Search the listing below for "follow". Copy each matching line.
BEGIN DATA TO USE
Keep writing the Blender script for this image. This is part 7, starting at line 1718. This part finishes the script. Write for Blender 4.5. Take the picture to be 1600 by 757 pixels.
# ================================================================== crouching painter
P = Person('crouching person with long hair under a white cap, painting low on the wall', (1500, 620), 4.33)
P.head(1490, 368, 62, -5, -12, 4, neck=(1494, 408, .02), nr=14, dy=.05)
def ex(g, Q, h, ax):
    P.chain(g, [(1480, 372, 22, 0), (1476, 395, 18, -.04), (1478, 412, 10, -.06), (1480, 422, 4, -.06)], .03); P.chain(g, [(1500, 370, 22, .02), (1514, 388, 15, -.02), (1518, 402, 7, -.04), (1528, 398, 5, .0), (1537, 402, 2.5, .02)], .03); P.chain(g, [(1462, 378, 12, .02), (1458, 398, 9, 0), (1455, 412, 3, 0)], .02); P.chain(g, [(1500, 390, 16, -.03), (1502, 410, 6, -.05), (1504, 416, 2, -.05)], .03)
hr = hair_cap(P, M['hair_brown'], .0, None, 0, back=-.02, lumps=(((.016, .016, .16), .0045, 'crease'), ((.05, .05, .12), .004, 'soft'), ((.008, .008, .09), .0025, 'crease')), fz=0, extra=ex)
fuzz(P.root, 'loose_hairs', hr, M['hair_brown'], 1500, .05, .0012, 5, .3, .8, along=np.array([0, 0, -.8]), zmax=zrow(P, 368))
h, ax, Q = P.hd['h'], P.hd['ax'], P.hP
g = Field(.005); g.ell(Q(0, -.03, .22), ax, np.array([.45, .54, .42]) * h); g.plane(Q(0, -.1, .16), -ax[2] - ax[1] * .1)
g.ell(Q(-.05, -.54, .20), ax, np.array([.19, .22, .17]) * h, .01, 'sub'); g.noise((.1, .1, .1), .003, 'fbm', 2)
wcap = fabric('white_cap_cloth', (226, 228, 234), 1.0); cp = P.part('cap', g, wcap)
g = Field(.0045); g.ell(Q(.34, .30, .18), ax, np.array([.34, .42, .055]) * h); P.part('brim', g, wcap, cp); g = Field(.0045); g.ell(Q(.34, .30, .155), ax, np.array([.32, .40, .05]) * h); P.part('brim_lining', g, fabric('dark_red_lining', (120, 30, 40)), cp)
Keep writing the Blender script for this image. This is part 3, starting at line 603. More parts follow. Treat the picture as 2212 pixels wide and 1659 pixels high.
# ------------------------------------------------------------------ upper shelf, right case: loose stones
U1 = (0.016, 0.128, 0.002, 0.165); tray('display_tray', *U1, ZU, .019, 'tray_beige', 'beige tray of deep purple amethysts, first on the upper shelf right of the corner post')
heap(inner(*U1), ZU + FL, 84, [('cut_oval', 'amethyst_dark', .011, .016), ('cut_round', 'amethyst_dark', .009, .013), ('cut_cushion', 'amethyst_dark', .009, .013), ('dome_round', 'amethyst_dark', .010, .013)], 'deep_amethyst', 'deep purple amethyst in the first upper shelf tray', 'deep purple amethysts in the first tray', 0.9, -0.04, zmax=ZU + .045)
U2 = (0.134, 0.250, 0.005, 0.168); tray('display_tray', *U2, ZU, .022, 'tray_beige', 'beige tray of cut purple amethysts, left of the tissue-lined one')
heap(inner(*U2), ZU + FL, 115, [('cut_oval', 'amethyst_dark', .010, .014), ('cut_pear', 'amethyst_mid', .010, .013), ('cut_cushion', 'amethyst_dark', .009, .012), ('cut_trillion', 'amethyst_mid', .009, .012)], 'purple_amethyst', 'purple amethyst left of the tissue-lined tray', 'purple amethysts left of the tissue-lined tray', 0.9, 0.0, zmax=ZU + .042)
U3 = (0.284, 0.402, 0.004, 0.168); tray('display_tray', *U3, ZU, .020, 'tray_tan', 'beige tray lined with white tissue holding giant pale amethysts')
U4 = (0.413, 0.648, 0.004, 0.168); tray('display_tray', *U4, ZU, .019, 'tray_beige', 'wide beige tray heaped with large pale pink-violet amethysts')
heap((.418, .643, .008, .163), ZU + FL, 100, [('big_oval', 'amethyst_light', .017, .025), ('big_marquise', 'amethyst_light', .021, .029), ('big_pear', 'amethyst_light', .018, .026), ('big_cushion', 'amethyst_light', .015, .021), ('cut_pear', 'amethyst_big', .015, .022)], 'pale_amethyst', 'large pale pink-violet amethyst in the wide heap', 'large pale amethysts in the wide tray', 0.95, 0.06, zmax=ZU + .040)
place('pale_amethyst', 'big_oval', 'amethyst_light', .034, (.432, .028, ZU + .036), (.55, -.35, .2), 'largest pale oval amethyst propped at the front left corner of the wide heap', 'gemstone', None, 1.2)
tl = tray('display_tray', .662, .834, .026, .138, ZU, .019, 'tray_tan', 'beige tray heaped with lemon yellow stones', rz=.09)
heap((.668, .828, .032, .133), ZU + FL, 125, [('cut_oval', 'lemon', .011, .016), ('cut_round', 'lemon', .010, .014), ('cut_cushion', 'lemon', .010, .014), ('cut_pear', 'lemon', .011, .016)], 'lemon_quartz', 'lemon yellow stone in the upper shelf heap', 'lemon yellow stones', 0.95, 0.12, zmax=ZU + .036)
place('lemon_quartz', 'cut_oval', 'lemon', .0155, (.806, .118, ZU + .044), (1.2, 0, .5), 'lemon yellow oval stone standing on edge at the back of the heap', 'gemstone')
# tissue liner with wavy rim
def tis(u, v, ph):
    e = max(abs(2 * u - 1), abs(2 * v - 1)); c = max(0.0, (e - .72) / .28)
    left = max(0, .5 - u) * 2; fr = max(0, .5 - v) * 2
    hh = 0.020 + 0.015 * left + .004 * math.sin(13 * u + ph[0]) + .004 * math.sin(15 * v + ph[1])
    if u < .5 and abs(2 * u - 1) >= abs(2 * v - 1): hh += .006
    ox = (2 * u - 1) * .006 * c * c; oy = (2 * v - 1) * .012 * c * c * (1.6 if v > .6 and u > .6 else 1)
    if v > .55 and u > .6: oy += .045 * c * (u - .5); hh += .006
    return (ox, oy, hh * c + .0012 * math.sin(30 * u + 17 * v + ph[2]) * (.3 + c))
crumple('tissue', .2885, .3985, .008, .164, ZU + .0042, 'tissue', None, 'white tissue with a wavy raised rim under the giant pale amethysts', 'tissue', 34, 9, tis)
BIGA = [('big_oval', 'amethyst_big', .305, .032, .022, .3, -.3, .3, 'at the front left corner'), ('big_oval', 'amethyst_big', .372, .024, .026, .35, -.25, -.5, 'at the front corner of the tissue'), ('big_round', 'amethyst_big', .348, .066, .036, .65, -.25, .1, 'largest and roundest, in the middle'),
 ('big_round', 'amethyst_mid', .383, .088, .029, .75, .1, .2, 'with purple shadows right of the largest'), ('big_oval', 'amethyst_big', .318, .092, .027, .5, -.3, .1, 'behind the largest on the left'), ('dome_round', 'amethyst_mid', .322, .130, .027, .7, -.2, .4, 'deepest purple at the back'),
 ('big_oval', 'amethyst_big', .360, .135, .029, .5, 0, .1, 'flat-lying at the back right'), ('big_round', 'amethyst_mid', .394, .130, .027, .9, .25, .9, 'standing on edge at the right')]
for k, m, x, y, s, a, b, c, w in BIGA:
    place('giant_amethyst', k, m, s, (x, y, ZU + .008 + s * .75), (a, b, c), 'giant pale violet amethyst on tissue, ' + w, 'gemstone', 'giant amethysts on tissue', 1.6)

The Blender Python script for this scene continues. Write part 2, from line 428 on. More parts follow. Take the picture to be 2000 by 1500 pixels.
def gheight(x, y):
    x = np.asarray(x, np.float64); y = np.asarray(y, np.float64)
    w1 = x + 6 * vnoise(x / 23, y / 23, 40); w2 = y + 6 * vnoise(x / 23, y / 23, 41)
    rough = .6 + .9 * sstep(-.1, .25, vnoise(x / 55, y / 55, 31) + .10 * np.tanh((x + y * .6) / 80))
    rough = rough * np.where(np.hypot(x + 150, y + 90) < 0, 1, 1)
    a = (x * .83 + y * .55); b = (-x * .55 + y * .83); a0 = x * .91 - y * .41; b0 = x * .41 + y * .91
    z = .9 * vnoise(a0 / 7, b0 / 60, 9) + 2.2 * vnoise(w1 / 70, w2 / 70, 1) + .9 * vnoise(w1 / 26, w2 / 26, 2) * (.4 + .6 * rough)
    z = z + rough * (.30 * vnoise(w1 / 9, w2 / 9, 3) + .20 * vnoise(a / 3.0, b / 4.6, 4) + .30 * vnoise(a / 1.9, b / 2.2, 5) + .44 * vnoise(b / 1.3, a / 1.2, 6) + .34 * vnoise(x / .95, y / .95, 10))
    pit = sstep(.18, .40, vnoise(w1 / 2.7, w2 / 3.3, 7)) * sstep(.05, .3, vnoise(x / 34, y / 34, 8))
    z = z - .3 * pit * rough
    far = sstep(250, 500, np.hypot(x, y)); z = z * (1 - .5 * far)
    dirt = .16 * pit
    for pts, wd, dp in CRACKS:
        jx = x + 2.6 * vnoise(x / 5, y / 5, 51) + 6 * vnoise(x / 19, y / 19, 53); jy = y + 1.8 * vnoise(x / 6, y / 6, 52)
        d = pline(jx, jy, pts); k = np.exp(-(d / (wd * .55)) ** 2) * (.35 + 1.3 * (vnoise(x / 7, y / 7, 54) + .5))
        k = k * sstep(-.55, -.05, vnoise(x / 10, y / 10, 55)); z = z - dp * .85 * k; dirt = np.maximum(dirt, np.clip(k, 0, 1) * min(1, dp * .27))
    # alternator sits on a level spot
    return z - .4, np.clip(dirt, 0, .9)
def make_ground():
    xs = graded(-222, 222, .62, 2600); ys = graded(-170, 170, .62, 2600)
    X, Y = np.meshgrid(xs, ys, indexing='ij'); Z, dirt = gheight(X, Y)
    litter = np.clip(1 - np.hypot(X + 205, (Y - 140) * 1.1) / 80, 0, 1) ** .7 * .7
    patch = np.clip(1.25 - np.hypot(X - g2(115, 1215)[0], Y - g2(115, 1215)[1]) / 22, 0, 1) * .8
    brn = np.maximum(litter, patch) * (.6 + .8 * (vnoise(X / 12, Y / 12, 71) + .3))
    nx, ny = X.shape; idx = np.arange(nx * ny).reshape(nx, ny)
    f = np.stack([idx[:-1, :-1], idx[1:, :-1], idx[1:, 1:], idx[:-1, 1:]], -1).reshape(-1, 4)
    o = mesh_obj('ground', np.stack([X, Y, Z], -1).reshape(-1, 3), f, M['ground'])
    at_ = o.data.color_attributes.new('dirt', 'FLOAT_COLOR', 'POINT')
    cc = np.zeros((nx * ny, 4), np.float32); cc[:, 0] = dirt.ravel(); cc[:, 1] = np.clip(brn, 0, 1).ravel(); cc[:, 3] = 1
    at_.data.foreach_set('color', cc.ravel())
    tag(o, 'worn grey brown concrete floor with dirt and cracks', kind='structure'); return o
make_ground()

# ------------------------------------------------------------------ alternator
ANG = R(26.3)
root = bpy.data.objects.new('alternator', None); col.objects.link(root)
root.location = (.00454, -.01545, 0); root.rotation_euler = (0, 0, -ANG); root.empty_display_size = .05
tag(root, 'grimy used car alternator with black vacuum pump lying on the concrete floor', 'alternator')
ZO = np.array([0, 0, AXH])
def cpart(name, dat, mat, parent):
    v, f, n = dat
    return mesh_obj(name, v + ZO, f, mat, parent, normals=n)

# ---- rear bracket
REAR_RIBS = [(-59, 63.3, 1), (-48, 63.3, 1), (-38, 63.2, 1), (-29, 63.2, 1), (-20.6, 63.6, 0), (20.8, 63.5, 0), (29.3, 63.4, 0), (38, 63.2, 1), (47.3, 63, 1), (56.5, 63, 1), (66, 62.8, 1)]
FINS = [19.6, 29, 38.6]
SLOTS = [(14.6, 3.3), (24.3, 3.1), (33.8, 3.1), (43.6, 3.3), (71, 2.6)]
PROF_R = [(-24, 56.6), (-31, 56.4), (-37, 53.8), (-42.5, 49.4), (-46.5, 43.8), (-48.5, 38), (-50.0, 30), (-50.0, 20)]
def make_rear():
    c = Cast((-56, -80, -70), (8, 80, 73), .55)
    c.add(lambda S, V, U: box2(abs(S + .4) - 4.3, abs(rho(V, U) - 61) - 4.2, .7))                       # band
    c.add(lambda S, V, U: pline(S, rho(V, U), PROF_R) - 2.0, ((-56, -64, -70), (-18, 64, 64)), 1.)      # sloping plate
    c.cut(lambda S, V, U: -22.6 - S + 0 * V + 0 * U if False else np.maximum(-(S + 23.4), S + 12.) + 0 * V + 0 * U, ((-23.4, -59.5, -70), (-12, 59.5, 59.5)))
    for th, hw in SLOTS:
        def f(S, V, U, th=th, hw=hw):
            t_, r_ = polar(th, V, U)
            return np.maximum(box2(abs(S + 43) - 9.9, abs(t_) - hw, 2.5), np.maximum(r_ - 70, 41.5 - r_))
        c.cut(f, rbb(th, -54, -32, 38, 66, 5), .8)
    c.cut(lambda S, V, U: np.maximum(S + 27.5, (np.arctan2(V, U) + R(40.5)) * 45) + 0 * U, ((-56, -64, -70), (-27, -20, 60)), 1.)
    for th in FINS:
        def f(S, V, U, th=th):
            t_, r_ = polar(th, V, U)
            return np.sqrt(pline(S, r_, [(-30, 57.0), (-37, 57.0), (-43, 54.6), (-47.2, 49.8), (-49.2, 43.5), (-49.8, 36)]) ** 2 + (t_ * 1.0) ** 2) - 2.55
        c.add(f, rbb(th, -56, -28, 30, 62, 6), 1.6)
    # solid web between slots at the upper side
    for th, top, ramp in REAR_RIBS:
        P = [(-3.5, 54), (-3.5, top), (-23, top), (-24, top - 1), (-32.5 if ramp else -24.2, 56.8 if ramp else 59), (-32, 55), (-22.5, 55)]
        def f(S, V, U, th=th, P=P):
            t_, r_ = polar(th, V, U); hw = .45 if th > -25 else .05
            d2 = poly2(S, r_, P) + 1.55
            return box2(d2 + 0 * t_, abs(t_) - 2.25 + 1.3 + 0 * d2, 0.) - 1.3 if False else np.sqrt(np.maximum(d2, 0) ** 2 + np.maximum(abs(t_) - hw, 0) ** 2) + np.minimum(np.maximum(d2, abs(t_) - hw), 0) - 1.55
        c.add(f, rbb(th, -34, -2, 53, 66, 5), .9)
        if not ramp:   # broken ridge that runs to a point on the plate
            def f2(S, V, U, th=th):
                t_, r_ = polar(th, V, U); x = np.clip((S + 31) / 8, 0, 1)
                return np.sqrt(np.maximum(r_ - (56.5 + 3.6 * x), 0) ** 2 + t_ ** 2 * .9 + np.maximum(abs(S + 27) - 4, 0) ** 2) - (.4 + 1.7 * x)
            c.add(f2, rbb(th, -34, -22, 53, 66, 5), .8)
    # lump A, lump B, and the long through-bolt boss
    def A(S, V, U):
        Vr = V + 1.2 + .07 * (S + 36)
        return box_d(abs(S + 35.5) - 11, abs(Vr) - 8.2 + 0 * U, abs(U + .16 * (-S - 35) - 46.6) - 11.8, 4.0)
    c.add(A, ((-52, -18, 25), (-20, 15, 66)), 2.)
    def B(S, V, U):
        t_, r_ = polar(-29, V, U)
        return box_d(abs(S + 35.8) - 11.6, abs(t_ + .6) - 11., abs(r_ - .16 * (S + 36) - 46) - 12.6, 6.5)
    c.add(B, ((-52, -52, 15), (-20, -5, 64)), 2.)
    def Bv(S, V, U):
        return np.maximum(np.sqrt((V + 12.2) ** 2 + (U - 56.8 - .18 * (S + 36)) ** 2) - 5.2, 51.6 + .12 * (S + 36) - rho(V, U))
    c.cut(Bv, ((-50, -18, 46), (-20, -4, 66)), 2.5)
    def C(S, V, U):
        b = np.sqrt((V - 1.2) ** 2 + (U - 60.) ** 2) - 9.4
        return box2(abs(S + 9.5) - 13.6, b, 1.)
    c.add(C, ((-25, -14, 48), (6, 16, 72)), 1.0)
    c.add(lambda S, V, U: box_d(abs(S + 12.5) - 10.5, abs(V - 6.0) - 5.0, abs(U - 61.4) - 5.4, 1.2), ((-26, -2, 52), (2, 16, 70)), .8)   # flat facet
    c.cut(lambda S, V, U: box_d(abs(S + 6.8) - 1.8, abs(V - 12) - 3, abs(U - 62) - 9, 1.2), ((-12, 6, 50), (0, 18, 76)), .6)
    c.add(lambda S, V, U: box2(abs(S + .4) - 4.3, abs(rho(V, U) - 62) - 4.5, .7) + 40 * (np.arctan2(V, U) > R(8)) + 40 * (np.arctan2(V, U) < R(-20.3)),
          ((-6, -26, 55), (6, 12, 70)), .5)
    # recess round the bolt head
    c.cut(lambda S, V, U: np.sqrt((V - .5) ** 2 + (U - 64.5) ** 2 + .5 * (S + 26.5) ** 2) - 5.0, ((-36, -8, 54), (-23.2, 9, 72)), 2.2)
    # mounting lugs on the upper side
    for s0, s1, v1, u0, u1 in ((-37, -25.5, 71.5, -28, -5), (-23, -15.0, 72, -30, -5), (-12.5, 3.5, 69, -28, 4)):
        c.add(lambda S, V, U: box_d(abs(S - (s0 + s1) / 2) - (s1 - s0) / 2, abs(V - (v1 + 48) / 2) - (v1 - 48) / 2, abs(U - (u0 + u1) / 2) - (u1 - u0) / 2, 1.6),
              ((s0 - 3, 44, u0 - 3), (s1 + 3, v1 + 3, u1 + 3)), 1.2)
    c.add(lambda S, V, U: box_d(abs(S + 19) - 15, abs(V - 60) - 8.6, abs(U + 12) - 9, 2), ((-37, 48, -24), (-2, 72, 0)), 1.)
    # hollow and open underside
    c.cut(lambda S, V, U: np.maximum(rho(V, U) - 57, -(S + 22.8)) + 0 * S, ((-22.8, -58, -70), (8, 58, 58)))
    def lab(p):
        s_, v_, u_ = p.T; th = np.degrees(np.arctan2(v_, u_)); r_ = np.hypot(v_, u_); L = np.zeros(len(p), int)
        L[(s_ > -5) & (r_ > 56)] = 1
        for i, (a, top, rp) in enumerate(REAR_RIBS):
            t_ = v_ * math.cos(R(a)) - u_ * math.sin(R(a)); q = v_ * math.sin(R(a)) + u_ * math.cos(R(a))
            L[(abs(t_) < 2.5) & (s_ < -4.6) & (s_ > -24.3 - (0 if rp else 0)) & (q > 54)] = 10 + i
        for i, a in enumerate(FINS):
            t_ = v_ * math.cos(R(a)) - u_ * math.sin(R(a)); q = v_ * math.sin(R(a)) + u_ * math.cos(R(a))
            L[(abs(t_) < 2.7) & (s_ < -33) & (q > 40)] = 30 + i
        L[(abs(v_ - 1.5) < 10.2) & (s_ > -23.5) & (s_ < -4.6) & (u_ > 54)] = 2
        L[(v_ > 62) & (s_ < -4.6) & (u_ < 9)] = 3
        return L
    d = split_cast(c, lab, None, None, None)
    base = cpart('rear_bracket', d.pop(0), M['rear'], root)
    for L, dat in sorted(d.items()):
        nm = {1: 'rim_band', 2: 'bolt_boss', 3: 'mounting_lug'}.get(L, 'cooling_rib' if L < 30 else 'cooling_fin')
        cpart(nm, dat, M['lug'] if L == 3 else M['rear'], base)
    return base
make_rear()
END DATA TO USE
_THE RESULT_:
Keep writing the Blender script for this image. This is part 3, starting at line 603. More parts follow. Treat the picture as 2212 pixels wide and 1659 pixels high.
The Blender Python script for this scene continues. Write part 2, from line 428 on. More parts follow. Take the picture to be 2000 by 1500 pixels.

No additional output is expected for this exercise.